Housing has dropped in price since the peak approximately 20%, much more in some areas and less in others. The Bailout, in all its incarnations including the one being discussed right now in the senate has one ineluctable element that creates a conflict among Democrats.
The United States will own thens of thousands of non performing mortgages. And here is the choice for that portion of which the mortgagee has the income to pay something less than the contractual payment, which is to reduce it, or to foreclose.
Foreclosure causes pain for those who lose their homes, this is a given. However forbearance, which can be in one of two ways, lowering interest or principle, exacts a cost on the mortgagor, in this case the taxpayers of the United States.
This decision will be in the hands of the Secretary of Treasury, who for this discussion I will assume is a democratic appointee after four months of Republican Paulson having the authority.
The argument for forbearance, for adjusting the mortgage to the capacity of the owner to pay is as follows: It will provide stability for the distressed neighborhood and ease the pain on the family foreclosed upon. And in some cases the mortgages were unethical, in that they could have been offered a lower rate fixed interest based on their credit rating. The argument that lowing interests temporarily is of no cost, is not accurate, since this assumes an increase in value of the home before the house is sold.

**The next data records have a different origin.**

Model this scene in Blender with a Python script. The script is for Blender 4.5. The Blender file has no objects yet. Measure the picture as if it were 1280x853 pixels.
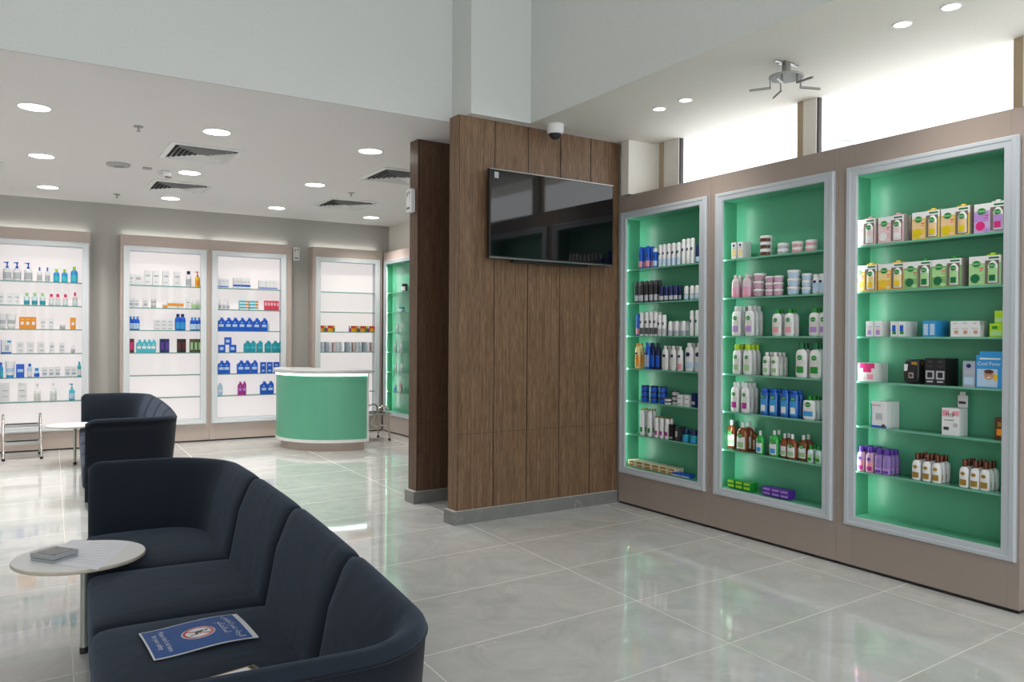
import bpy, bmesh, math, random
from mathutils import Vector, Matrix
random.seed(7)
PI = math.pi
COL = bpy.context.scene.collection
LED_TR = (0.9, 1.0, 0.95)
COVE = 0.38

# ------------------------------------------------------------------ materials
MATS = {}
def _pr(m): return m.node_tree.nodes['Principled BSDF']
def mat(name, col, rough=0.5, metal=0.0, alpha=1.0, emit=None, es=0.0, spec=0.5, sheen=0.0, coat=0.0, trans=0.0, ior=1.45):
    if name in MATS: return MATS[name]
    m = bpy.data.materials.new(name); m.use_nodes = True
    p = _pr(m)
    p.inputs['Base Color'].default_value = (*col, 1)
    p.inputs['Roughness'].default_value = rough
    p.inputs['Metallic'].default_value = metal
    p.inputs['Alpha'].default_value = alpha
    p.inputs['Specular IOR Level'].default_value = spec
    p.inputs['Sheen Weight'].default_value = sheen
    p.inputs['Coat Weight'].default_value = coat
    p.inputs['Transmission Weight'].default_value = trans
    p.inputs['IOR'].default_value = ior
    if emit:
        p.inputs['Emission Color'].default_value = (*emit, 1)
        p.inputs['Emission Strength'].default_value = es
    MATS[name] = m
    return m
def nodes(m): return m.node_tree.nodes, m.node_tree.links
def N(m, t, **k):
    n = m.node_tree.nodes.new(t)
    for a, b in k.items(): setattr(n, a, b)
    return n
def ramp(m, pts):
    r = N(m, 'ShaderNodeValToRGB'); e = r.color_ramp.elements
    while len(e) < len(pts): e.new(0.5)
    for i, (p, c) in enumerate(pts): e[i].position = p; e[i].color = (*c, 1)
    return r
def speckled(name, c1, c2, scale, rough, bump=0.0, **k):
    """two-tone fine noise, used for paint, laminate, fabric"""
    if name in MATS: return MATS[name]
    m = mat(name, c1, rough, **k); L = m.node_tree.links; p = _pr(m)
    tc = N(m, 'ShaderNodeTexCoord'); no = N(m, 'ShaderNodeTexNoise'); no.inputs['Scale'].default_value = scale
    no.inputs['Detail'].default_value = 3
    r = ramp(m, [(0.35, c1), (0.65, c2)])
    L.new(tc.outputs['Object'], no.inputs['Vector']); L.new(no.outputs['Fac'], r.inputs['Fac']); L.new(r.outputs['Color'], p.inputs['Base Color'])
    if bump:
        b = N(m, 'ShaderNodeBump'); b.inputs['Strength'].default_value = bump; b.inputs['Distance'].default_value = 0.002
        L.new(no.outputs['Fac'], b.inputs['Height']); L.new(b.outputs['Normal'], p.inputs['Normal'])
    return m

M_wall = speckled('wall_paint', (0.62, 0.64, 0.62), (0.65, 0.67, 0.65), 60, 0.85)
M_ceil = speckled('ceiling_paint', (0.80, 0.775, 0.775), (0.83, 0.805, 0.805), 60, 0.9)
M_backwall = speckled('back_wall_paint', (0.43, 0.43, 0.40), (0.46, 0.46, 0.43), 60, 0.85)
M_cream = speckled('cream_paint', (0.76, 0.74, 0.68), (0.79, 0.77, 0.71), 60, 0.8)
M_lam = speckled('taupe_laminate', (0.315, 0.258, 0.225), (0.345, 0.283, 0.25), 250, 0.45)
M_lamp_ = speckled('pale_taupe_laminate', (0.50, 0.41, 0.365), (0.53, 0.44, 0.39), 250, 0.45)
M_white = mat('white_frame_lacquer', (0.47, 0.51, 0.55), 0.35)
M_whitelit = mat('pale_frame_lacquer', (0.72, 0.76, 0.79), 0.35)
M_whitegloss = mat('white_gloss', (0.80, 0.80, 0.80), 0.25)
M_green = mat('green_gloss_panel', (0.088, 0.36, 0.215), 0.33)
M_greenlam = speckled('green_desk_laminate', (0.12, 0.42, 0.27), (0.13, 0.44, 0.29), 300, 0.45)
M_shelf = mat('green_tinted_glass', (0.075, 0.30, 0.19), 0.12, alpha=0.88, spec=0.5)
M_shelfw = mat('clear_shelf_glass', (0.25, 0.45, 0.42), 0.05, alpha=0.30, spec=0.6)
M_edge = mat('glass_edge', (0.10, 0.28, 0.24), 0.2)
M_lit = mat('backlit_white_acrylic', (0.45, 0.43, 0.42), 0.4, emit=(1.0, 0.925, 0.915), es=0.31)
M_strip = mat('cabinet_led_strip', (1, 1, 1), 0.4, emit=(0.9, 1.0, 0.95), es=0.5)
M_led = mat('downlight_lens', (1, 1, 1), 0.4, emit=(1, 0.97, 0.95), es=6)
M_trimring = mat('downlight_ring', (0.8, 0.8, 0.8), 0.4)
M_tan = mat('tan_window_aluminium', (0.40, 0.31, 0.21), 0.5)
M_darkgasket = mat('dark_gasket', (0.05, 0.045, 0.05), 0.6)
M_chrome = mat('chrome_tube', (0.50, 0.49, 0.46), 0.2, metal=1.0)
M_steel = mat('brushed_steel', (0.38, 0.38, 0.36), 0.35, metal=1.0)
M_black = mat('black_plastic', (0.012, 0.012, 0.013), 0.4)
M_rubber = mat('black_rubber', (0.015, 0.015, 0.015), 0.8)
M_screen = mat('black_glossy_screen', (0.004, 0.004, 0.005), 0.05, spec=0.65)
M_tabletop = mat('white_laminate_tabletop', (0.86, 0.86, 0.85), 0.4)
M_tableedge = mat('beige_table_edge', (0.52, 0.47, 0.39), 0.5)
M_tleg = mat('grey_green_leg_metal', (0.42, 0.44, 0.40), 0.4, metal=0.5)
M_paper = mat('white_paper', (0.84, 0.86, 0.92), 0.7)
M_glasswin = mat('clear_window_glass', (1, 1, 1), 0.02, alpha=0.06, spec=0.5)
M_sign_blue = mat('blue_laminated_print', (0.004, 0.075, 0.30), 0.35, spec=0.2)
M_sign_white = mat('white_laminated_print', (0.75, 0.77, 0.80), 0.3, spec=0.35)
M_sign_red = mat('red_print', (0.55, 0.03, 0.03), 0.2)
M_ink = mat('black_ink', (0.02, 0.02, 0.03), 0.5)
M_device = mat('grey_device_plastic', (0.33, 0.35, 0.37), 0.35)
M_device_dark = mat('dark_grey_device_inset', (0.17, 0.17, 0.18), 0.25)
M_kraft = mat('brown_card_edge', (0.45, 0.30, 0.14), 0.6)

def make_fabric():
    m = speckled('navy_wool_fabric', (0.0062, 0.0105, 0.0175), (0.0100, 0.0158, 0.0250), 420, 0.9, bump=0.35, sheen=0.20, spec=0.25)
    _pr(m).inputs['Sheen Roughness'].default_value = 0.5
    _pr(m).inputs['Sheen Tint'].default_value = (0.5, 0.62, 0.85, 1)
    # soft wrinkles on top of the weave
    L = m.node_tree.links
    tc = N(m, 'ShaderNodeTexCoord'); n2 = N(m, 'ShaderNodeTexNoise'); n2.inputs['Scale'].default_value = 5.0; n2.inputs['Distortion'].default_value = 0.8
    b2 = N(m, 'ShaderNodeBump'); b2.inputs['Strength'].default_value = 0.2; b2.inputs['Distance'].default_value = 0.03
    old = [n for n in m.node_tree.nodes if n.type == 'BUMP' and n != b2][0]
    L.new(tc.outputs['Object'], n2.inputs['Vector']); L.new(n2.outputs['Fac'], b2.inputs['Height'])
    L.new(b2.outputs['Normal'], old.inputs['Normal'])
    return m
M_fabric = make_fabric()
M_fabdark = speckled('navy_shell_fabric', (0.0050, 0.0072, 0.012), (0.0075, 0.0105, 0.017), 420, 0.9, bump=0.35, sheen=0.08, spec=0.2)

def make_wood(name, c1, c2, c3):
    m = mat(name, c1, 0.42); L = m.node_tree.links; p = _pr(m)
    tc = N(m, 'ShaderNodeTexCoord'); mp = N(m, 'ShaderNodeMapping')
    mp.inputs['Scale'].default_value = (55, 55, 1.6)
    no = N(m, 'ShaderNodeTexNoise'); no.inputs['Scale'].default_value = 1.0; no.inputs['Detail'].default_value = 5; no.inputs['Roughness'].default_value = 0.6
    mp2 = N(m, 'ShaderNodeMapping'); mp2.inputs['Scale'].default_value = (220, 220, 9)
    n2 = N(m, 'ShaderNodeTexNoise'); n2.inputs['Scale'].default_value = 1.0; n2.inputs['Detail'].default_value = 2
    r1 = ramp(m, [(0.30, c1), (0.52, c2), (0.75, c3)])
    r2 = ramp(m, [(0.35, (0.42, 0.42, 0.42)), (0.62, (1, 1, 1))])
    mx = N(m, 'ShaderNodeMix', data_type='RGBA', blend_type='MULTIPLY'); mx.inputs[0].default_value = 0.8
    L.new(tc.outputs['Object'], mp.inputs['Vector']); L.new(mp.outputs['Vector'], no.inputs['Vector'])
    L.new(tc.outputs['Object'], mp2.inputs['Vector']); L.new(mp2.outputs['Vector'], n2.inputs['Vector'])
    L.new(no.outputs['Fac'], r1.inputs['Fac']); L.new(n2.outputs['Fac'], r2.inputs['Fac'])
    L.new(r1.outputs['Color'], mx.inputs[6]); L.new(r2.outputs['Color'], mx.inputs[7])
    L.new(mx.outputs[2], p.inputs['Base Color'])
    b = N(m, 'ShaderNodeBump'); b.inputs['Strength'].default_value = 0.15; b.inputs['Distance'].default_value = 0.001
    L.new(n2.outputs['Fac'], b.inputs['Height']); L.new(b.outputs['Normal'], p.inputs['Normal'])
    return m
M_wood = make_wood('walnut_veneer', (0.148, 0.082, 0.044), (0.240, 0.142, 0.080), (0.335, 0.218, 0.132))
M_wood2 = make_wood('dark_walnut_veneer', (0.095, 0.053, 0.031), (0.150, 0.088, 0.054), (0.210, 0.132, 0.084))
M_joint = mat('veneer_joint_shadow_gap', (0.02, 0.012, 0.009), 0.7)

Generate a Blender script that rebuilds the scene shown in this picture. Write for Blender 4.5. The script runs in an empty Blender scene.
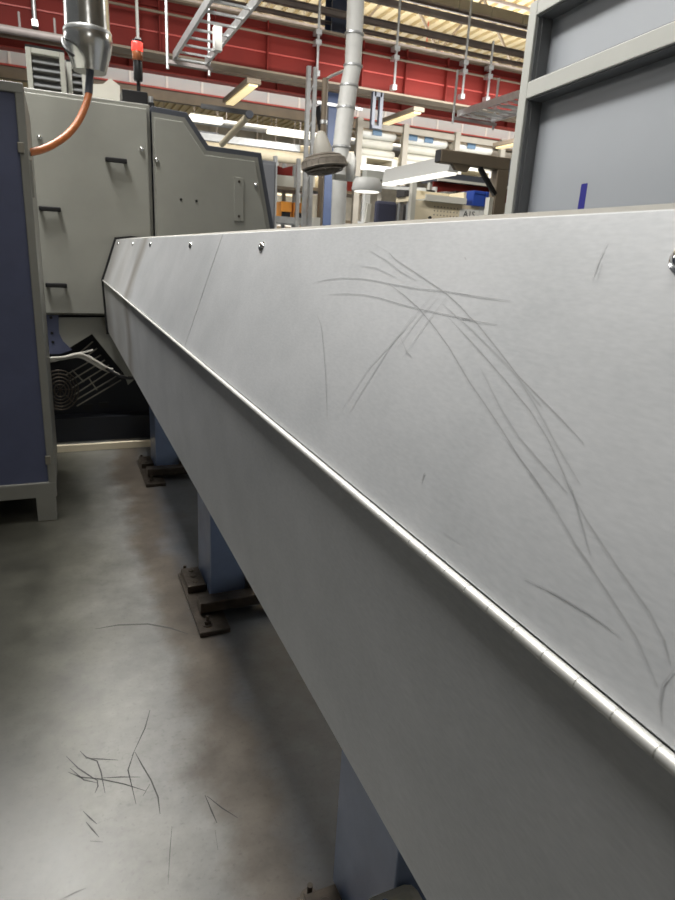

The argument for foreclosures is one of moral hazard and equity. The individual who bid up a house to 120K beat out the buyer who could have afforded it at his bid of 110K. Now if the present owner gets his 100% mortgage reduced to 90K he is being rewarded for irresponsibility, and the person who lost the house at his responsible bid faces an artifically sustained higher housing price.
And the reduction of the mortgage, in interest or principle, under the bailout will be paid not by "Wall Street" but by the neighbors of the individual who is receiving the retroactive subsidy, the taxpayer.
In the binary choice in the poll, let us assume that new regulations will be put in place, fraud will be punished, and this will not happen again in either choice.
It an up or down vote, just like Congress has to take.